Monday, January 12, 2009

When A Chain Breaks

You ever have a chain break?
Remember the sinking feeling when your feet went around the pedals and seemed to pushing against air?
They were pushing against air.
Okay, so it was no big deal.
You took your chain tool, broke 2 links out and re-attached it, right?
But what if you didn’t have a derailleur bike?
What if your bike had a 7-speed internal hub with a single cog that allowed for no chain wrap?

Edie and I were going uphill out of Chagrin Falls when this happened to my trusty (and rusty) winter commuter. Fortunately there are 2 bike shops in Chagrin Falls, so we just turned around and Edie pedaled, while I coasted, back down the hill.

At the first shop I was ushered into the bike section in the basement. It’s a pretty shop and my bike was an oily, greasy mess, so I was cringing when the young mechanic undid the lug nuts holding the rear wheel and tugged on the chain. All he got was grease. The 7-speed internal hub has a special hub brake on one side and a shifting mechanism on the other. And both seemed to be stuck. The mechanic pried and poked, yanked and pulled, but the brake and the shifter seemed to move together rather than independently, and neither would come loose. He called his partner over. They tried to logic it out. With the same result. Something was stuck. Something was wrong. The brake and shifter were not coming loose.

A moment’s inspiration got him on the phone with a second bike shop a mile away. In his truck went the bike and off they sped to the other bike shop, with me, on Edie’s bike not far behind. But at the second bike shop, the same conclusion was reached. Something’s stuck. Something’s jammed. This is not coming loose. Back in the pickup and back to the first shop. Apologies, embarrassment. They couldn’t figure it out, but they were very kind. They charged me only for the new chain and not for the hour they’d spent monkeying with the bike. And let me keep my panniers there while we plotted our next move.

At this point the rear wheel was partly disconnected from the frame and not going back in its dropouts. I had to hold the rear end up as I walked the bike out of the shop. As Edie rode off home to get the truck, the young mechanic poked his head outside to ask how I’d get home.

‘I’ll just walk’, I said.
‘Where do you live?’
‘Oh, in Cleveland Heights’, I replied.
‘Cleveland Heights?!’,
' how far is that?’
‘Oh, about 14 miles away’, I said, ‘not a bad walk except for having to walk the bike back too’.

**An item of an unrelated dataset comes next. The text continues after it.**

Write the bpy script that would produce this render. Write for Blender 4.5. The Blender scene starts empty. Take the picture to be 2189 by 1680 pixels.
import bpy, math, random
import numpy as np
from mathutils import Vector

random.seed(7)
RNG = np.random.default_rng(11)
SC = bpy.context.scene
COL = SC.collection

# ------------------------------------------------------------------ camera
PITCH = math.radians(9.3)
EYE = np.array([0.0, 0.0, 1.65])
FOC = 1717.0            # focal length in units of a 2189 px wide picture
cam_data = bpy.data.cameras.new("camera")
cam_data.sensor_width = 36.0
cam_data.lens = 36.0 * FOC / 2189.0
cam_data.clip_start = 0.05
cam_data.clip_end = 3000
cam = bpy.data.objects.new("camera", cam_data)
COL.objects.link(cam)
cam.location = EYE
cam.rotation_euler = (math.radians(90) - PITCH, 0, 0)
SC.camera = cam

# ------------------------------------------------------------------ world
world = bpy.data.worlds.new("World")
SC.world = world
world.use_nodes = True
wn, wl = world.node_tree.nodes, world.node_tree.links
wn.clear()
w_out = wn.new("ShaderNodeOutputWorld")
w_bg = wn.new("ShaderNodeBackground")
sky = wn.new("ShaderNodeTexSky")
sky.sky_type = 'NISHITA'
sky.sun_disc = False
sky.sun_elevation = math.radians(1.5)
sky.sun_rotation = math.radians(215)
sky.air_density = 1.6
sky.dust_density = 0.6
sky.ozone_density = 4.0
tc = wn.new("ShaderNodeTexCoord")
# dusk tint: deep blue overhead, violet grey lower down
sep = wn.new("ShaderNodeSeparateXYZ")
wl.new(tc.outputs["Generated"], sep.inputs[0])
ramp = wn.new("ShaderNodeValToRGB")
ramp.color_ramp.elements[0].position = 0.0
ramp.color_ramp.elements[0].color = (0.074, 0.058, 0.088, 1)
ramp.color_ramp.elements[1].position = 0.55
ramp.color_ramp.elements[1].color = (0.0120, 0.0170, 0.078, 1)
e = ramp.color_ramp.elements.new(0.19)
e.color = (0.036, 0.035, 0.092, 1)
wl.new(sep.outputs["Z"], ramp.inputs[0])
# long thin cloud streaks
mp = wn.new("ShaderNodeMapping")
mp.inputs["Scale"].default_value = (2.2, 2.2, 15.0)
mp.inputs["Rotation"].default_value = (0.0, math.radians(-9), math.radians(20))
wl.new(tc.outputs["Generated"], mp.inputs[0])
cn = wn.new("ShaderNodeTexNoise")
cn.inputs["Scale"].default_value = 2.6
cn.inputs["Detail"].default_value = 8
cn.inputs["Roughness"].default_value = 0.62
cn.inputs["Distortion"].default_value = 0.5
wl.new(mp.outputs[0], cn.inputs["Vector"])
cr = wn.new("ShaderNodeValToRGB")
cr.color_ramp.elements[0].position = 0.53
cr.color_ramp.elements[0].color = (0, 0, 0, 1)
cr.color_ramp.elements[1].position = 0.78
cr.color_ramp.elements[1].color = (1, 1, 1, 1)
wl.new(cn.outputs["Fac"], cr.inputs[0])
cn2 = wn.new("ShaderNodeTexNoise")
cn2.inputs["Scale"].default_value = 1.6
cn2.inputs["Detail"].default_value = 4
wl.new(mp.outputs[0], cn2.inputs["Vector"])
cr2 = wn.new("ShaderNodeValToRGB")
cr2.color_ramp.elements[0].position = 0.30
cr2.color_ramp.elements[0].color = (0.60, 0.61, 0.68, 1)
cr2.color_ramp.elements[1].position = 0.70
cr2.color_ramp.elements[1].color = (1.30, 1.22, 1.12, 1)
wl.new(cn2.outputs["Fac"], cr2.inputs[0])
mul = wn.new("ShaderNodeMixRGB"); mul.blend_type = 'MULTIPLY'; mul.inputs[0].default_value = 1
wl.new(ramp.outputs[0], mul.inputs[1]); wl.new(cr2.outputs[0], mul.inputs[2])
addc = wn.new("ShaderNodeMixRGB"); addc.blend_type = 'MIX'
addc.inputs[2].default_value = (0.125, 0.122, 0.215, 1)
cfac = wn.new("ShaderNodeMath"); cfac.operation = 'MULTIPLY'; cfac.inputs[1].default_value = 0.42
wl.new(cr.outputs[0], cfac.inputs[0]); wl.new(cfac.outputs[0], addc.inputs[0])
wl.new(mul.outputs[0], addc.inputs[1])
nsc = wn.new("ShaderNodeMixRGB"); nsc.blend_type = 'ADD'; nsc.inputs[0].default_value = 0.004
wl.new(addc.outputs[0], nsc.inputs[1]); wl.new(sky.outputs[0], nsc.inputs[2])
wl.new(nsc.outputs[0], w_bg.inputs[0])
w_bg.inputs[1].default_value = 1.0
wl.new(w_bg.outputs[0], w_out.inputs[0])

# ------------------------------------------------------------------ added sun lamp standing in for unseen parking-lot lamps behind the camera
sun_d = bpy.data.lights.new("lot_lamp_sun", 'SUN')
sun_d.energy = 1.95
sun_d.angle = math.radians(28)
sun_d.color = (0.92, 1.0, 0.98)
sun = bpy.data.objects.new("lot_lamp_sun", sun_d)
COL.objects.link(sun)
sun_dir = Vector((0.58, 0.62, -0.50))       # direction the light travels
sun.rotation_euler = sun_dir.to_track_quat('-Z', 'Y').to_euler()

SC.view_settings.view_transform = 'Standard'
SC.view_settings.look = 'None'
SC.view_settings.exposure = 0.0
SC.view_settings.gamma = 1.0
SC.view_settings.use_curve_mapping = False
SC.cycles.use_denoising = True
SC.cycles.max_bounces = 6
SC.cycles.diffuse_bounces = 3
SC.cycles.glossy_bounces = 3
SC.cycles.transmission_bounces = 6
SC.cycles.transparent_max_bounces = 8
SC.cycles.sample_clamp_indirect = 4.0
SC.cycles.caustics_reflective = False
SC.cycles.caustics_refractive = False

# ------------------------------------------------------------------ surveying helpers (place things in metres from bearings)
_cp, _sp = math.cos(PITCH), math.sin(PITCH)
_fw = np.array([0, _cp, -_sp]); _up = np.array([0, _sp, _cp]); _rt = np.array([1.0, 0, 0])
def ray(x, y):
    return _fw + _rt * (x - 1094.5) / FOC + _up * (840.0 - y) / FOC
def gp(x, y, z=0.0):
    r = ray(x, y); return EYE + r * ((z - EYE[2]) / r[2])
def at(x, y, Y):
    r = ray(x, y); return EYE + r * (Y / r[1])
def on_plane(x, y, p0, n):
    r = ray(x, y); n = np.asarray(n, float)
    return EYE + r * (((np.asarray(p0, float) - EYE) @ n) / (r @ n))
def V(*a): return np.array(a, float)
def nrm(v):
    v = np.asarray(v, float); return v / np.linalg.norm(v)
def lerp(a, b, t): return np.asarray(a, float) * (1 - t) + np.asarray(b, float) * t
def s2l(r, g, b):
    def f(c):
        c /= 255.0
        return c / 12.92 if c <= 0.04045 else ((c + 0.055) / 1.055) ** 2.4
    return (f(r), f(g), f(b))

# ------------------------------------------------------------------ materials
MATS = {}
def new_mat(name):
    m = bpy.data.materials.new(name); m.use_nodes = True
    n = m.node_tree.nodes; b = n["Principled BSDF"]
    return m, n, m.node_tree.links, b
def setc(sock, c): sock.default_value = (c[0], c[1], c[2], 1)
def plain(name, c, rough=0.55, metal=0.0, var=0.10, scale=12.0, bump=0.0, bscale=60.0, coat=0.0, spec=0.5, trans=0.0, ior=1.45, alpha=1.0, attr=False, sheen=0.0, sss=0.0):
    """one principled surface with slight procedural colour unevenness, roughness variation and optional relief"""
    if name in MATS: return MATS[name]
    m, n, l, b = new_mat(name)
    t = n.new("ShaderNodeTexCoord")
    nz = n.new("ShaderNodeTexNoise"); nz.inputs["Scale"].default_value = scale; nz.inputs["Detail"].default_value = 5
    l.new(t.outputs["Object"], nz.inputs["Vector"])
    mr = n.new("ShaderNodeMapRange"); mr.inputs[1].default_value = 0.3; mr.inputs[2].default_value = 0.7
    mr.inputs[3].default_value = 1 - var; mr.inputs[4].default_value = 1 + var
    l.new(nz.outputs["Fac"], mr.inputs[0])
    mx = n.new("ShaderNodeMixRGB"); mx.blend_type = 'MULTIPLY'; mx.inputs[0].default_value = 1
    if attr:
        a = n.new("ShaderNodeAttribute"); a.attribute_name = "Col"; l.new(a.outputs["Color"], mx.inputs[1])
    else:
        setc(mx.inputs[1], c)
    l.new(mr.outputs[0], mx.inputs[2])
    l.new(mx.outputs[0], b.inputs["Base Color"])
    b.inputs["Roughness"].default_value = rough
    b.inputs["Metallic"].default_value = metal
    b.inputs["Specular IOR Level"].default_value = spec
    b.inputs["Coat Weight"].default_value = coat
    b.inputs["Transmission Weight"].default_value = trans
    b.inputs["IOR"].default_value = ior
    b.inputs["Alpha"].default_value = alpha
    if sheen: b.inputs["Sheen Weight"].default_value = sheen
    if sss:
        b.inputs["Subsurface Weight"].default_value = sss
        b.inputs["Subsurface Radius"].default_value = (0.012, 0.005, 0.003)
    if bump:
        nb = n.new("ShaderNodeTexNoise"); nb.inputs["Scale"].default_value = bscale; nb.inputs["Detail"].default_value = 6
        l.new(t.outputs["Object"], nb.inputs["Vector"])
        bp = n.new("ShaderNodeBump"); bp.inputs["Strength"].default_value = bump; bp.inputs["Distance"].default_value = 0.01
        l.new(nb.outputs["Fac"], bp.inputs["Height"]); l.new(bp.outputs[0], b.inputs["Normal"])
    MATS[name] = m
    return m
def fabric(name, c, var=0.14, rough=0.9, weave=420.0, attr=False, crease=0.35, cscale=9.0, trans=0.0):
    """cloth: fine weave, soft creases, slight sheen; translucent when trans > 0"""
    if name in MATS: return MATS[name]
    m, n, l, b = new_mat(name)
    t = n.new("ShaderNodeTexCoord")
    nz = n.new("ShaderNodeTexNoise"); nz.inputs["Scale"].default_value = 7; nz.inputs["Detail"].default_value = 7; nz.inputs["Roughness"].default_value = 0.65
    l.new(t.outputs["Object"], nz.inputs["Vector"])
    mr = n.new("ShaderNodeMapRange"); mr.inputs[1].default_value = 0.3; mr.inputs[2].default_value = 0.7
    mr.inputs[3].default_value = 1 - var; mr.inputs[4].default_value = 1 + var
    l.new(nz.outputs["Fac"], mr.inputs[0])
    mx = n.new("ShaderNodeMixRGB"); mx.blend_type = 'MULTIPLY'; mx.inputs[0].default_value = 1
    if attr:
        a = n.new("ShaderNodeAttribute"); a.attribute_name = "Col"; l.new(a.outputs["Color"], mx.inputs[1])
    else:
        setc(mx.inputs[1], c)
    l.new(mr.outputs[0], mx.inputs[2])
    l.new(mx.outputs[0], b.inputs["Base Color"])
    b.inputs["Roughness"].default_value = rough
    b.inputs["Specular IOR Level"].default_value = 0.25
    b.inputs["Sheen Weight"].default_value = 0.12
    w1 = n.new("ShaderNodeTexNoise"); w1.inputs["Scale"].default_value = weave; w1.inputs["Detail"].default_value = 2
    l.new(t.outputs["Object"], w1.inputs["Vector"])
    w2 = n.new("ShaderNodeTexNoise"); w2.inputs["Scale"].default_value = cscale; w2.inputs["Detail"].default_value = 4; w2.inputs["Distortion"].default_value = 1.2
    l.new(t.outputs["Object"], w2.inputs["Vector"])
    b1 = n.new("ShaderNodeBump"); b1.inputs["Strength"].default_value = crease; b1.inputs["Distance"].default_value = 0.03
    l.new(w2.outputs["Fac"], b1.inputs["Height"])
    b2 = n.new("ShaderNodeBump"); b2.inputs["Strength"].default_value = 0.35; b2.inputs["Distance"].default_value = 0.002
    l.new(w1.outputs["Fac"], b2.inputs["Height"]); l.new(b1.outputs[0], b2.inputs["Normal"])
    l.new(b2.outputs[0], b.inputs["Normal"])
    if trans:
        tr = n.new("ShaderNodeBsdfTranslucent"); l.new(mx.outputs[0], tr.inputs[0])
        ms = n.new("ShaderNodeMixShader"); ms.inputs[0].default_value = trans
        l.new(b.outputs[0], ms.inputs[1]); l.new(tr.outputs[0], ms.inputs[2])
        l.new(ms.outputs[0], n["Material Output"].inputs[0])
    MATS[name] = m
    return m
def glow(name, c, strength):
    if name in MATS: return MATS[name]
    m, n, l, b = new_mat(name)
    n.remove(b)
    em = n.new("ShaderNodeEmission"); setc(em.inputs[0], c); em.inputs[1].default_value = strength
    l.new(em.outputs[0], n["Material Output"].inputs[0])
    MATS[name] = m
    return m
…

At this the young mechanic grinned, knowing he’d been had. I locked the bike out by the ice cream place on Main Street and headed down to the river for a snooze. It would be a while until Edie returned. As I lay on the banks of the river it dawned on me I had no need to lock up the bike. In its condition, no one was going to take it anywhere.

A week later I picked the bike up from Ken Schneider’s Bike Shop at Lorain and Denison.

‘Good as new’ was Ken’s greeting.
‘How’dya fix it?’ I asked. ‘Wasn’t it jammed?’
‘Well, actually there’s this little lock ring that was partly broken and it was keeping everything
from moving. Hardly took any work at all to get it free’.